Apparently some drainage related repairing work was going on in the neighborhood and amma volunteered to babysit the young children who accompanied the female laborers. She got one of the mothers to come home and bathe the kids, she instructed her “neellu vaadu, vridha cheyyaku”( use the water but don’t waste any). She also has a library of “Chandamama” ( a children's monthly magazine of our childhood) from which she read out the stories and after each story she never forgot to inspire the children, saying that they could read “Chandamama” for themselves if they went to school.  


She was pleasantly surprised by my visit and passed some popcorn for me. As I looked for Nannagaru, I found him slowly climbing down the stairs. He was apparently on the roof and what could be the purpose? Since the rains are expected, he cleaned up the roof and connected a pipe to the underground water tank from the roofs drainage, so that the clean rainwater doesn’t go waste! As he told me and pointed out to the water tank, I noticed the old Milton water pot, a glass and a thermal flask and a cup set sitting on the compound wall. Nannagaru saw what I was seeing and said, “oh that!

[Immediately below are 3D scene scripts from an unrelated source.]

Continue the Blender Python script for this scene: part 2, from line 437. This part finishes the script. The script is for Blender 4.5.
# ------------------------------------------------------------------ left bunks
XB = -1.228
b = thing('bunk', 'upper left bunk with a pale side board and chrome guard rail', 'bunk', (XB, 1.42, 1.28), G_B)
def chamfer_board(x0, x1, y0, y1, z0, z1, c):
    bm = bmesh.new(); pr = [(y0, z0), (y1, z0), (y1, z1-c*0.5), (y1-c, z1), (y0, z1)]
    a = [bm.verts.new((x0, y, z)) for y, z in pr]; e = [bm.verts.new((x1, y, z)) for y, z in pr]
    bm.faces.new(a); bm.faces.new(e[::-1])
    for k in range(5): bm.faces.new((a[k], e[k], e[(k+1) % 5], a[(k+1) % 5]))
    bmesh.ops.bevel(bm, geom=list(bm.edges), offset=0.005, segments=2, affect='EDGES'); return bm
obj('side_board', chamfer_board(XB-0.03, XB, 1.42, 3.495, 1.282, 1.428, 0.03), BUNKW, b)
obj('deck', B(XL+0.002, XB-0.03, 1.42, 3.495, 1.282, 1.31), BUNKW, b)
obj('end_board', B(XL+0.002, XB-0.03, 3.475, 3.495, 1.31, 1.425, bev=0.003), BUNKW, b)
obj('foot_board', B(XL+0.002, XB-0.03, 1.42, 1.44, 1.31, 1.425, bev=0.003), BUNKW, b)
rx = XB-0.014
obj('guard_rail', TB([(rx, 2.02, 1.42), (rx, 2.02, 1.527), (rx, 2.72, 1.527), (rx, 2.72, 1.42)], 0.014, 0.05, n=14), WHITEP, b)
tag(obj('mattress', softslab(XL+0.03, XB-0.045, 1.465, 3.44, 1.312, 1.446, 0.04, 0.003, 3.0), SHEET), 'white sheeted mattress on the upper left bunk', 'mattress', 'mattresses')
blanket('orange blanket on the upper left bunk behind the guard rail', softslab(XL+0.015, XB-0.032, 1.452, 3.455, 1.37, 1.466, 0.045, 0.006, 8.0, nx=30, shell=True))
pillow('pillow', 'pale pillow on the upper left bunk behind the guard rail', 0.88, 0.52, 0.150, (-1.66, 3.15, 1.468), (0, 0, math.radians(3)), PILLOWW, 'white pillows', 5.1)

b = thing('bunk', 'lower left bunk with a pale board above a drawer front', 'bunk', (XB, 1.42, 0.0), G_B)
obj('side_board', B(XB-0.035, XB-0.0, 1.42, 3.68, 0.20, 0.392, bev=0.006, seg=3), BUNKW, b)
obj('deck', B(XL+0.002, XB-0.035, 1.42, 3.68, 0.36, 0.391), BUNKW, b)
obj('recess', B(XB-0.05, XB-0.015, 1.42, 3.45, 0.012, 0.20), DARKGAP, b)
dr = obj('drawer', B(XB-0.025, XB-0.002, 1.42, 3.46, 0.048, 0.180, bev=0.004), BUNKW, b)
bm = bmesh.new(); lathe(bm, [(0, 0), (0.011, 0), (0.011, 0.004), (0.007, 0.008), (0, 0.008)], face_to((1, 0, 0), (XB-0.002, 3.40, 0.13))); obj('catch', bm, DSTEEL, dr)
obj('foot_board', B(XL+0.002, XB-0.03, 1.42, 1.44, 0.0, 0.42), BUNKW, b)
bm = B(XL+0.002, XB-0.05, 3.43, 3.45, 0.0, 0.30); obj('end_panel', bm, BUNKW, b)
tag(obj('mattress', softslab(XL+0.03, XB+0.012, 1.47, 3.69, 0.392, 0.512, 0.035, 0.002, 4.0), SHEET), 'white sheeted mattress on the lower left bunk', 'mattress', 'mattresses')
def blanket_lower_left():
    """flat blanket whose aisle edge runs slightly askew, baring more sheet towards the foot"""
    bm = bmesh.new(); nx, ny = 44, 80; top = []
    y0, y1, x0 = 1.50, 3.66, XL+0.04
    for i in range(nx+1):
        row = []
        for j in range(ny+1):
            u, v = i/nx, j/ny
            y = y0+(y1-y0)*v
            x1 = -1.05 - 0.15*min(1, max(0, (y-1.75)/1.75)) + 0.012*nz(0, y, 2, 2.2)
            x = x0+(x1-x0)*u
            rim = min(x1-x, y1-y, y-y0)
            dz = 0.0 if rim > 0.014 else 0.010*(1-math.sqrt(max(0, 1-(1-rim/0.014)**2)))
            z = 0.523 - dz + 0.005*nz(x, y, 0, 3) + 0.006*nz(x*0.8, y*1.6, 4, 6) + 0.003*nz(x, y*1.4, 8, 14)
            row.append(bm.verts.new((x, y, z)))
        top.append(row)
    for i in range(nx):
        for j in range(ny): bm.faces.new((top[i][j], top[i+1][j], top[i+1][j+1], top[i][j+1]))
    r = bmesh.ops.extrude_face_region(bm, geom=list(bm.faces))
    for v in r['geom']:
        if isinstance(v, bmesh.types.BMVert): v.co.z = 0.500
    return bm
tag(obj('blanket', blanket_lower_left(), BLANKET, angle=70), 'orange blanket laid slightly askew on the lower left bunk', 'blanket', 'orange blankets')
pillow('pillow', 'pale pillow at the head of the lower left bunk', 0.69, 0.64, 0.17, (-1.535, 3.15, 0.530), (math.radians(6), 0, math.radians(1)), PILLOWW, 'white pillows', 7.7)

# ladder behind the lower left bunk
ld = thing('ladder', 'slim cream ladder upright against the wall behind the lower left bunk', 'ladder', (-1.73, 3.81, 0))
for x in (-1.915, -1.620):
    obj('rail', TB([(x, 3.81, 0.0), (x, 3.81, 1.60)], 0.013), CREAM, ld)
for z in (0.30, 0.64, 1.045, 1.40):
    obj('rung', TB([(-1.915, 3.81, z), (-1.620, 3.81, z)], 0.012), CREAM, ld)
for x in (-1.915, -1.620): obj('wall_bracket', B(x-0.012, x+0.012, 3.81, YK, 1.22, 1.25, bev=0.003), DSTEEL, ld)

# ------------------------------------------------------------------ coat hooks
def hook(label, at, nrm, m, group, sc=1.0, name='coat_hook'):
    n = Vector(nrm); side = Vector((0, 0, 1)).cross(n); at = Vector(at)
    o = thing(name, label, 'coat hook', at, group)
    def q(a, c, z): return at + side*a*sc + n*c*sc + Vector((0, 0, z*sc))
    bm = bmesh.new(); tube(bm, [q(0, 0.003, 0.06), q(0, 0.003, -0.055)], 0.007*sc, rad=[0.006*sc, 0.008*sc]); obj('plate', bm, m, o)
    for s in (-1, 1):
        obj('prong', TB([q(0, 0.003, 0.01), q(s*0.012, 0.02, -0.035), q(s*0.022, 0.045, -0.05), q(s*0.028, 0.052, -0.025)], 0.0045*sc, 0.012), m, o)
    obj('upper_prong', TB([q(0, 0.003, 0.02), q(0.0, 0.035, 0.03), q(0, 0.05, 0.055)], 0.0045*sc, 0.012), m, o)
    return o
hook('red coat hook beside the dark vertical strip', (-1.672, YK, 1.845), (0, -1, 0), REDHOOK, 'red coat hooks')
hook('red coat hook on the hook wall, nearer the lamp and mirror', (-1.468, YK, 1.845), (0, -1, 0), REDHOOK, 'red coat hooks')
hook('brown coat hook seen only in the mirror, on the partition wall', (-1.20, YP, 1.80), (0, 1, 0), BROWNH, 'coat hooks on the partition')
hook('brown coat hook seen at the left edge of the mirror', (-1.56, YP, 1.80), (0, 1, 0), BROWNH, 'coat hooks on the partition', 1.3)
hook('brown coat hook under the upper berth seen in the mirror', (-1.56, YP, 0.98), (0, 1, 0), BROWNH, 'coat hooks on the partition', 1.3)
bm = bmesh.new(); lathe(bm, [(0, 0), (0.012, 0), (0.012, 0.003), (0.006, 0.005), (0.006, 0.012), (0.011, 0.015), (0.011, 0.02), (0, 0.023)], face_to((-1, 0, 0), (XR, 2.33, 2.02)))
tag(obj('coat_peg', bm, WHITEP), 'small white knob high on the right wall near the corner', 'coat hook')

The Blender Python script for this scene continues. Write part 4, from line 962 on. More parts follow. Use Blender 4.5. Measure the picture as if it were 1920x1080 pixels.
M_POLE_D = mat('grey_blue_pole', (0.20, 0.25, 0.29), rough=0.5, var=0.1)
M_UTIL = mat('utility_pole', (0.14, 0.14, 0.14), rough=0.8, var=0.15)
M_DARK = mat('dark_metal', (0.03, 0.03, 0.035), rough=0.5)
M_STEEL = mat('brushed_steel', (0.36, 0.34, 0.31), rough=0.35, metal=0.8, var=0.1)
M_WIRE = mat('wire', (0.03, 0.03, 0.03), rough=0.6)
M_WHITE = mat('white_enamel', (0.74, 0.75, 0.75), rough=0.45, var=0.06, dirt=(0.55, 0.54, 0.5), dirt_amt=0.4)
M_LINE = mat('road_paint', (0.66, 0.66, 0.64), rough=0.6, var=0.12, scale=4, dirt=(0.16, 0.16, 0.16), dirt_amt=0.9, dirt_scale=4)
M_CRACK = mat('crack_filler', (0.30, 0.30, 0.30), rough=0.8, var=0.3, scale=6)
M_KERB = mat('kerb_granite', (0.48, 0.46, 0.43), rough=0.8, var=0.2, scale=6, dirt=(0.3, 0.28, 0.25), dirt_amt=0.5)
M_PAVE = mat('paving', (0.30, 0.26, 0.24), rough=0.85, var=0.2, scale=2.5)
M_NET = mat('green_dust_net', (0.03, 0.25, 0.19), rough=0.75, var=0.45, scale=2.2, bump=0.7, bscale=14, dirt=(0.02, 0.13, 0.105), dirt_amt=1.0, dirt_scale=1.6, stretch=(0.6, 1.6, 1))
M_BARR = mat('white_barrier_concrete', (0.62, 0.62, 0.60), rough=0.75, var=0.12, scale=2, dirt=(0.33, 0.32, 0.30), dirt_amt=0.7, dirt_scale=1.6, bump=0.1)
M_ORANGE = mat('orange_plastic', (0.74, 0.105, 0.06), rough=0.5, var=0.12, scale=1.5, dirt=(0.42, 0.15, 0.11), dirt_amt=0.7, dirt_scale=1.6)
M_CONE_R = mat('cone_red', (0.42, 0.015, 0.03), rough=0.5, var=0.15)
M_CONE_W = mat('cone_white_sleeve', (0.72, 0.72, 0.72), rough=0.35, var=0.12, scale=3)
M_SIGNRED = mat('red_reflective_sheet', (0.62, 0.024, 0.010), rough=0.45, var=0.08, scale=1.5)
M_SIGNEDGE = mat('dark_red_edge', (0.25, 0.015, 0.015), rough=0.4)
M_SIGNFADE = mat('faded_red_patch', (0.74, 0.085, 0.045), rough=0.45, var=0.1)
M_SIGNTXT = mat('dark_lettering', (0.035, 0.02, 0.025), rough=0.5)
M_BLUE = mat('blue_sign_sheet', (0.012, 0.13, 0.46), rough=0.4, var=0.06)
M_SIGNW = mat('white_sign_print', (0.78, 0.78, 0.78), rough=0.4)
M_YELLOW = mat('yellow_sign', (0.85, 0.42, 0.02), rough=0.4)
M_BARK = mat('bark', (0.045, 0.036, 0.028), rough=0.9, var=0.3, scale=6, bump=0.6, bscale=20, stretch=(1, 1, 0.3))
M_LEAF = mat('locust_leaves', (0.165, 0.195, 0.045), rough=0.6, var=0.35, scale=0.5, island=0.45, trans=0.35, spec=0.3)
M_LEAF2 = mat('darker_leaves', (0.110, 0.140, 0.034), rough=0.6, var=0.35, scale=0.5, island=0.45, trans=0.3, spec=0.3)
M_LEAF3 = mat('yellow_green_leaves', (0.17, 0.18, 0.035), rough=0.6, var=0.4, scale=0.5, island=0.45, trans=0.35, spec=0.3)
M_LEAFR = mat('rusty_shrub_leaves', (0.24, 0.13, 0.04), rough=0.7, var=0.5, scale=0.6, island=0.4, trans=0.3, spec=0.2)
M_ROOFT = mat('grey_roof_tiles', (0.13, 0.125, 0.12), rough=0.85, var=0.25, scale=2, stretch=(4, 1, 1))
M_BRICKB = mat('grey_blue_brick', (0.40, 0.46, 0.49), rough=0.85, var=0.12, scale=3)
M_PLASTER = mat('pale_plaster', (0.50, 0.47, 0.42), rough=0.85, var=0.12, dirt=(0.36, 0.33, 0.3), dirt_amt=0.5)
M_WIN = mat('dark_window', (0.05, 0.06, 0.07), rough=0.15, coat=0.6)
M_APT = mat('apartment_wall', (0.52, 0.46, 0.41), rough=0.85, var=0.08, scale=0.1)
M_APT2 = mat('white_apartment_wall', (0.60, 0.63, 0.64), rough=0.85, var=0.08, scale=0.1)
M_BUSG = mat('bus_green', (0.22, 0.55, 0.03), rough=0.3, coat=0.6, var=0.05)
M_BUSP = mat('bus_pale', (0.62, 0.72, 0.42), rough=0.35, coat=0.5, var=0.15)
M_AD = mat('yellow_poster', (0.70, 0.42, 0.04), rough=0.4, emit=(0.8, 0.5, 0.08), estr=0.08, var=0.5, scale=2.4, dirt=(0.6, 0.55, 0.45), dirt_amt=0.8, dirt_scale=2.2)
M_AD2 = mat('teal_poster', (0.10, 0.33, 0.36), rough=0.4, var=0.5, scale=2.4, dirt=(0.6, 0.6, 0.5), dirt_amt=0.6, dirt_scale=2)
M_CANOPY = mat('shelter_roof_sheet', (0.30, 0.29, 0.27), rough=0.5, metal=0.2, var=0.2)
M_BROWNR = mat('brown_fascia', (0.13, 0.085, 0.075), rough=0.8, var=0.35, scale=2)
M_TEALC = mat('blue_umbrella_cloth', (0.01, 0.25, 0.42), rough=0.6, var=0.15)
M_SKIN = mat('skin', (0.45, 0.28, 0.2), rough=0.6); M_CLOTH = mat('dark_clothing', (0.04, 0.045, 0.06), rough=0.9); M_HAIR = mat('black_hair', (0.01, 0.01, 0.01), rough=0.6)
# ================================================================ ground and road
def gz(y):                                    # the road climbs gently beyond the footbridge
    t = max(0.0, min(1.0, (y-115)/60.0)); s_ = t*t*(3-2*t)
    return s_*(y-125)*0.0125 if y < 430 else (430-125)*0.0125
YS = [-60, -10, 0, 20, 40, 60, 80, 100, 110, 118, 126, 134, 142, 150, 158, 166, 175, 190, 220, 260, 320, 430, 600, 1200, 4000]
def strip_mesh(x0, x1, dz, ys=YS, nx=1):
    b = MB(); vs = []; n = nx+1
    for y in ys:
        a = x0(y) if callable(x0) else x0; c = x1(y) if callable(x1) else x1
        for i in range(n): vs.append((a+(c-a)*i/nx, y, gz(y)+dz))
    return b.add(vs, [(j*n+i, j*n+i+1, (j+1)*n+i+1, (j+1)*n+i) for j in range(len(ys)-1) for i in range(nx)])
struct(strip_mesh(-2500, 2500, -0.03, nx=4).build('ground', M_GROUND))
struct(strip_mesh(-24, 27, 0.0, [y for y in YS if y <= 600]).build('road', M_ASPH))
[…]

Its water and chai kept for those people working out there. Amma was feeling tired to serve, so she asked them to serve themselves”.


My heart was swelling with pride at the sight of these ordinary and feeble looking but mighty and special septuagenarians. If I would tell them how I felt, they would ask me : “Why? We have never done anything special in our life”. They never thought they were doing something good or special, or never expected any fame or appreciation! It was just the way they were and could be!


As I walked into the house, I was compelled by the cute baby voice to turn back and hear a verse being recited by one of the little boys. “Purushulandu punya purushulu veraya vishwadabhi rama vinuravema” he quickly completed! I wondered whether he was completing the verse or my thought! And how appropriate was the timing! The verse is from a famous set called “Vemana Shatakam” and meant that though Salt and camphor looked alike they taste different and similarly good people are ordinary-looking but different!